1. Low (David Lowery/John Hickman/David Faragher) (4:35)
2. Movie Star (David Lowery) (3:32)
3. Get Off This (David Lowery/David Faragher/John Hickman) (4:19)
4. Kerosene Hat (David Lowery) (5:34)
5. Take Me Down To The Infirmary (David Lowery) (4:03)
6. Nostalgia (David Lowery/David Faragher/John Hickman) (3:29)
7. Sweet Potato (David Faragher/John Hickman/David Lowery) (3:14)
8. Sick of Goodbyes (Mark Linkous/David Lowery) (3:07)
9. I Want Everything (David Lowery) (5:51)
10. Lonesome Johnny Blues (John Hickman) (2:40)
11. Let’s Go For A Ride (David Lowery/John Hickman/David Faragher) (3:06)
12. Loser (Jerry Garcia/Robert Hunter) (6:06)
15. Hi-Desert Biker Meth Lab (David Lowery/John Hickman/David Faragher) (0:40)
69. Euro-Trash Girl
88. I Ride My Bike
99. Kerosene Hat (demo/outtake)

* Tracks 13-14, 16-68, 70-87 and 89-98 consist of several seconds of silence.

The Players

Davey Faragher (bass, backing vocals), Johnny Hickman (electric guitars, backing vocals, lead vocals on 10), David Lowery (vocals, rhythm guitar, acoustic guitar), Michael Urbano (drums) with Heliat (warm howl, cold nose) and Phil Jones (percussion, drums on 8/9).
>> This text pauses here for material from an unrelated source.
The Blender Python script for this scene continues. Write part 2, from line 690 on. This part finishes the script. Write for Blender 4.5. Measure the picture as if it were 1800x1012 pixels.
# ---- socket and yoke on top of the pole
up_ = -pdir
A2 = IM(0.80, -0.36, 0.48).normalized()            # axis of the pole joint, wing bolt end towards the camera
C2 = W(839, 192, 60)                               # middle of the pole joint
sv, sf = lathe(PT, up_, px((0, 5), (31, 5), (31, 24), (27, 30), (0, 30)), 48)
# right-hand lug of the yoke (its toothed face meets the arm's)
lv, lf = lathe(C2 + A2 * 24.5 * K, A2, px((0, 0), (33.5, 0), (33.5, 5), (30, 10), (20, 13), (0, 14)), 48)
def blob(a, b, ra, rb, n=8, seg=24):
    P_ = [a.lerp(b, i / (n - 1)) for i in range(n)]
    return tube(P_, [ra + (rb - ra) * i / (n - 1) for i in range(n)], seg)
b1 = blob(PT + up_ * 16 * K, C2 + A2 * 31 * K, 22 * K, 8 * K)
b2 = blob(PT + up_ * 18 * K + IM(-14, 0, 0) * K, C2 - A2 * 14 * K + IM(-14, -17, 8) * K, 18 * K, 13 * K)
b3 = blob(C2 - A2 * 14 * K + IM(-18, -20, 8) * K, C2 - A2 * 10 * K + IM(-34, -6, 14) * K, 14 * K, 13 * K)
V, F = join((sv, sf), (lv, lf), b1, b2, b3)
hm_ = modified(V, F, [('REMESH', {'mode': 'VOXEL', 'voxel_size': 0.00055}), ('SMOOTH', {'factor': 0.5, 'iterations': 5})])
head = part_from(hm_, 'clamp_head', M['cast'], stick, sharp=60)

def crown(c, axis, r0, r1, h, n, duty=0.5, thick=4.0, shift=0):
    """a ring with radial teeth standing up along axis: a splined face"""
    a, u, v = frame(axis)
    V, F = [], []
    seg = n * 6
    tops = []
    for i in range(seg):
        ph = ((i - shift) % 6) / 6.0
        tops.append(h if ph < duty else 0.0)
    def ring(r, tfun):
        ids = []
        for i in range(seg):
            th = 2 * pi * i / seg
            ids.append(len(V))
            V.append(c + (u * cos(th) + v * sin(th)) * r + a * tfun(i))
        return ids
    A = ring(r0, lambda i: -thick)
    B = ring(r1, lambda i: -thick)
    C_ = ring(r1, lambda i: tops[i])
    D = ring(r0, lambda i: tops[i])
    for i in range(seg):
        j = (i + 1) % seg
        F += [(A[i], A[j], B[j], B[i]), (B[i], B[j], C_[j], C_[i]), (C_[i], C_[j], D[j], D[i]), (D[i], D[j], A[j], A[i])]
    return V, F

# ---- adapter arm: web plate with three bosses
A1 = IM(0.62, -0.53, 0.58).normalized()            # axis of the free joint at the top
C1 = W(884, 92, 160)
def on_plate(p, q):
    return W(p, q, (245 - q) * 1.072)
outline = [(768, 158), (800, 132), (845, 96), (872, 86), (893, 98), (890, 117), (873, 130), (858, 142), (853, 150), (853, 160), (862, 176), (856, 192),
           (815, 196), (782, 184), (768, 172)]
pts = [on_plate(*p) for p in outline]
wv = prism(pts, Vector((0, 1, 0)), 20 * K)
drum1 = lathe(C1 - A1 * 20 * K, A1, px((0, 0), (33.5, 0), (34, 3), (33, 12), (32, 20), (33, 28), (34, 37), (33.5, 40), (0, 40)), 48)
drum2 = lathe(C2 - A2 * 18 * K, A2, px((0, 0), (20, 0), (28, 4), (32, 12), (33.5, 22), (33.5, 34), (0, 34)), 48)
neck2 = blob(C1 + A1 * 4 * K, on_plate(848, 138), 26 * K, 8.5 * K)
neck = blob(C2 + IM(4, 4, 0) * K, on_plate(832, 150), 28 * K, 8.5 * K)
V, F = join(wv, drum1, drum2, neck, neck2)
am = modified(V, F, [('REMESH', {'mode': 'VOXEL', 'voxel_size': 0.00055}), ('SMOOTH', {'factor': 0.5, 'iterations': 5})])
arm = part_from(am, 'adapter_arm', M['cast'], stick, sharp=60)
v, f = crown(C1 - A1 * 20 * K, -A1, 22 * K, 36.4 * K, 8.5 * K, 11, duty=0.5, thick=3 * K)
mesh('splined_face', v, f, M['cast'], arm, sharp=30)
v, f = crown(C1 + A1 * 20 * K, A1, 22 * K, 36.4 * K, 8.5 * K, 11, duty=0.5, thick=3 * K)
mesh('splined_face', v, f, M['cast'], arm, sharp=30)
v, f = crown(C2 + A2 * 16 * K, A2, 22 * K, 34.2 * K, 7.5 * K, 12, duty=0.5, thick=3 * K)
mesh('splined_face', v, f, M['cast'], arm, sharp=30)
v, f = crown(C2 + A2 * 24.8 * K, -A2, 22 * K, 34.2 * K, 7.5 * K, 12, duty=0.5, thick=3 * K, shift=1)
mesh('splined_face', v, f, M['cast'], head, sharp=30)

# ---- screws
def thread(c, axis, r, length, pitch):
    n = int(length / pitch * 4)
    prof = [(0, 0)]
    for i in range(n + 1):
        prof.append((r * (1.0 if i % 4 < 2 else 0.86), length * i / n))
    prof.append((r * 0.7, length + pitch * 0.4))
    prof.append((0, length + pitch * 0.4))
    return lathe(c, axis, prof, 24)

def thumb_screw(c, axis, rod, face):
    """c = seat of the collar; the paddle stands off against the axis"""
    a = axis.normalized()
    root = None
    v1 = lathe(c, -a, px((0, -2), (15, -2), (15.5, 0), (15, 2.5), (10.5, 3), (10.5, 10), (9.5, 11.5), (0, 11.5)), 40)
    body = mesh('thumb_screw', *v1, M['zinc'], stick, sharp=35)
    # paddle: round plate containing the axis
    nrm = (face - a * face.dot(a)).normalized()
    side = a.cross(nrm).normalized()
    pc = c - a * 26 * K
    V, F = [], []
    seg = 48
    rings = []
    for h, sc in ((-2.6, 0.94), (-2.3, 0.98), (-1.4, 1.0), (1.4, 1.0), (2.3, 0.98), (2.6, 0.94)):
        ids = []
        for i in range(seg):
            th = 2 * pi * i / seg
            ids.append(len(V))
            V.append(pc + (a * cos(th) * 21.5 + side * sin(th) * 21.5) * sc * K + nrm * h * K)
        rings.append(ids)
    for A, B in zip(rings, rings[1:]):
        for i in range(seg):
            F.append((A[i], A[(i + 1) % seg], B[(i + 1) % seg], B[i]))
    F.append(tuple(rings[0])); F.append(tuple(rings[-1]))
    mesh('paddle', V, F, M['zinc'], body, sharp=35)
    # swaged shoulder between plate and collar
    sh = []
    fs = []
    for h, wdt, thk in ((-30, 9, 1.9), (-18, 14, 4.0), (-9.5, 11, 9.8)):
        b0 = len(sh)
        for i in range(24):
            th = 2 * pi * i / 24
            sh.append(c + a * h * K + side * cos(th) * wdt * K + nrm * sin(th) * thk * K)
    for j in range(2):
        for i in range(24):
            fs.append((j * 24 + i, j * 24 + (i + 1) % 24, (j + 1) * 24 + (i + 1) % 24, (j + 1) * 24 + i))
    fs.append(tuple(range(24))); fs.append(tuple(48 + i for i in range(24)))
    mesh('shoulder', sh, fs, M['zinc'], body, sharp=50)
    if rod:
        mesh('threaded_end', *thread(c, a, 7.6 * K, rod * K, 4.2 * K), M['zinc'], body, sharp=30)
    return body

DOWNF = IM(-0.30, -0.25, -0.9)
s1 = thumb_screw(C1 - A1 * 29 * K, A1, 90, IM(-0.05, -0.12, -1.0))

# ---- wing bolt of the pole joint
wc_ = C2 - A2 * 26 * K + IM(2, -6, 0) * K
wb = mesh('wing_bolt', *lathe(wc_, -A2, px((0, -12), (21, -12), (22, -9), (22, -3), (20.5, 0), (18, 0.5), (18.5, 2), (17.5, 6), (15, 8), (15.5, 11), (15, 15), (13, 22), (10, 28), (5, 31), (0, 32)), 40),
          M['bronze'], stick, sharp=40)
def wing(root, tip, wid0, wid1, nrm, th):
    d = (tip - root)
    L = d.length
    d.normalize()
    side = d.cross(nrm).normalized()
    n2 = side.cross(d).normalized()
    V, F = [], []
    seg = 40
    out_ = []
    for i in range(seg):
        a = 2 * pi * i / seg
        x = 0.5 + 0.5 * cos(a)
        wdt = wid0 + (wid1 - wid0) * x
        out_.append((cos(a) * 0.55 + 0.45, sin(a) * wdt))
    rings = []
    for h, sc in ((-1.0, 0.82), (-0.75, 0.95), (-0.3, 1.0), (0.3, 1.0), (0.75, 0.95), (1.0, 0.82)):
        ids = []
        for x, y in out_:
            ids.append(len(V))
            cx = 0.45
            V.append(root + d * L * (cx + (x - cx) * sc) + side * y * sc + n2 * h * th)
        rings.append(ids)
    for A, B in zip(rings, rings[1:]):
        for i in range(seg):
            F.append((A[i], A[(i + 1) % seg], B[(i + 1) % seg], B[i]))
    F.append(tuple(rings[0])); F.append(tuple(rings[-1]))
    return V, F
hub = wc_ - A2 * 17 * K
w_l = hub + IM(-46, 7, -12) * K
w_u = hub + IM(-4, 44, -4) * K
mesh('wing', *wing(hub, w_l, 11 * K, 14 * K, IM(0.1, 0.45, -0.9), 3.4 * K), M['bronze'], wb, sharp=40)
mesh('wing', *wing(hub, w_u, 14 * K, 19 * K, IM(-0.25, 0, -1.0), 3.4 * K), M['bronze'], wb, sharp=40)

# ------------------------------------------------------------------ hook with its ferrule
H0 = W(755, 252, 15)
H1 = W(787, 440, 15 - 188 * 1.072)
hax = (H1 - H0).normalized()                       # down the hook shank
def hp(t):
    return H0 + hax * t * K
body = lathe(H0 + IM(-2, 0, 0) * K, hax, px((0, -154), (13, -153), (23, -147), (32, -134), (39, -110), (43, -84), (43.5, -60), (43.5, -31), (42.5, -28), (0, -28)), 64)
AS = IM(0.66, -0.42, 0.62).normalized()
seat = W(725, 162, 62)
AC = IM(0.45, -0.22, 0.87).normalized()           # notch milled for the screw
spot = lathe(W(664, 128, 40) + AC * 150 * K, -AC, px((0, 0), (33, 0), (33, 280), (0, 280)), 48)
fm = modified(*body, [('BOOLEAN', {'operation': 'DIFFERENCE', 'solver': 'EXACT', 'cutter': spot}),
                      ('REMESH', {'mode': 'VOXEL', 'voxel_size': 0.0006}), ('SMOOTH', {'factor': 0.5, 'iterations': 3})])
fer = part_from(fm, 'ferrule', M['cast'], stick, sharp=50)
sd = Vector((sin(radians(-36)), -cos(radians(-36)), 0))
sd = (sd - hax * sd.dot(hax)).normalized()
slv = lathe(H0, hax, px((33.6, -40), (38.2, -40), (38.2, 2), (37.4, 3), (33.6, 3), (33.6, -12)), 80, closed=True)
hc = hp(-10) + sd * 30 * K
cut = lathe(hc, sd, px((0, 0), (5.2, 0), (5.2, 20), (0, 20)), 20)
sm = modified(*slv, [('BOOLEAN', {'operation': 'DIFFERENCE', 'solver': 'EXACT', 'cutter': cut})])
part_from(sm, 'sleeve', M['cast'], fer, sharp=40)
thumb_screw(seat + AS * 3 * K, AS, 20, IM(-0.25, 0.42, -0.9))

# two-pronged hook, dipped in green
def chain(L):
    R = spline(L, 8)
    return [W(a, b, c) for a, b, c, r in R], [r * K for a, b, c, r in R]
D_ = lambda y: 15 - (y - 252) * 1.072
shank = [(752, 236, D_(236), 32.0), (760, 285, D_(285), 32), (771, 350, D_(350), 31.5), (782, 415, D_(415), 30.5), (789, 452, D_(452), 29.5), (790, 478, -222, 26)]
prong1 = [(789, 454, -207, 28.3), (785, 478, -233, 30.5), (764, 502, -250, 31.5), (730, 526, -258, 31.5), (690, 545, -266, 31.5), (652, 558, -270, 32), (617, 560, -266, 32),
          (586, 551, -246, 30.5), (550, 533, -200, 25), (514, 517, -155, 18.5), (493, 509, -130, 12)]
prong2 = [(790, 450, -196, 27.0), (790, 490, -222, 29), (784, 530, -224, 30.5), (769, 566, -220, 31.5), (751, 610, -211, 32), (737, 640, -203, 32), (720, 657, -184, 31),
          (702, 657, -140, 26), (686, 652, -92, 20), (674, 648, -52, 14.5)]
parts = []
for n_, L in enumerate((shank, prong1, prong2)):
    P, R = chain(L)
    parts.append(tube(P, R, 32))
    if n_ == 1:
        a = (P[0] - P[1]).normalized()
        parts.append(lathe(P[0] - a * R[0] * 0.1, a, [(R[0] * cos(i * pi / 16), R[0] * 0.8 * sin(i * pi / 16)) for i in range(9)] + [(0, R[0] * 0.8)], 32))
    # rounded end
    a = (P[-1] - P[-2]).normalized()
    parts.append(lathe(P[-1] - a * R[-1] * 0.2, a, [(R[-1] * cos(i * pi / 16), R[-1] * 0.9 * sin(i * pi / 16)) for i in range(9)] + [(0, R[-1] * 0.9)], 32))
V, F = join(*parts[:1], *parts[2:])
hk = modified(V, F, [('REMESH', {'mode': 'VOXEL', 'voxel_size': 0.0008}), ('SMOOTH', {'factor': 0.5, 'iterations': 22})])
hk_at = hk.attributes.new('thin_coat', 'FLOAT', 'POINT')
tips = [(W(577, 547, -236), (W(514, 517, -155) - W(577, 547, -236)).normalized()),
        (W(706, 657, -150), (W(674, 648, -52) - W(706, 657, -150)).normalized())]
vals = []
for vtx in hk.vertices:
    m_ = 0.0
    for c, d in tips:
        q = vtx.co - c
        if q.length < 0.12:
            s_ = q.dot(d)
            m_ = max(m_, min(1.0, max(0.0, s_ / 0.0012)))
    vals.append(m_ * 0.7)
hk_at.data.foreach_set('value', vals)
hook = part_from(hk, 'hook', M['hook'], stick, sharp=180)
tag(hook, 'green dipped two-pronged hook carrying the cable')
Produced by Don Smith; engineered & mixed by Don Smith and Rich Hasal.

The Pictures

Collage by James Ward Morris, collage photograph by Holly Lindem. Art direction by Len Peltier. Trusty desginers: Jean Krikorian and Rowan Moore. Inside booklet photos by David Lowery, Don Smith, Jackson Haring, Jeff Bender, Mark Wiliams, Gary gratzer and Amy Lehman.

The Plastic

Released on CD and cassette on August 24, 1993 in the US (Virgin, 39012-2/4), in the UK (Virgin (CDVUS, VUSMC-67) and Japan (Virgin, VJCP-25080); reached #59 on the US charts (RIAA-certified gold record) and #44 on the UK charts (charted on June 25, 1994 for 2 weeks).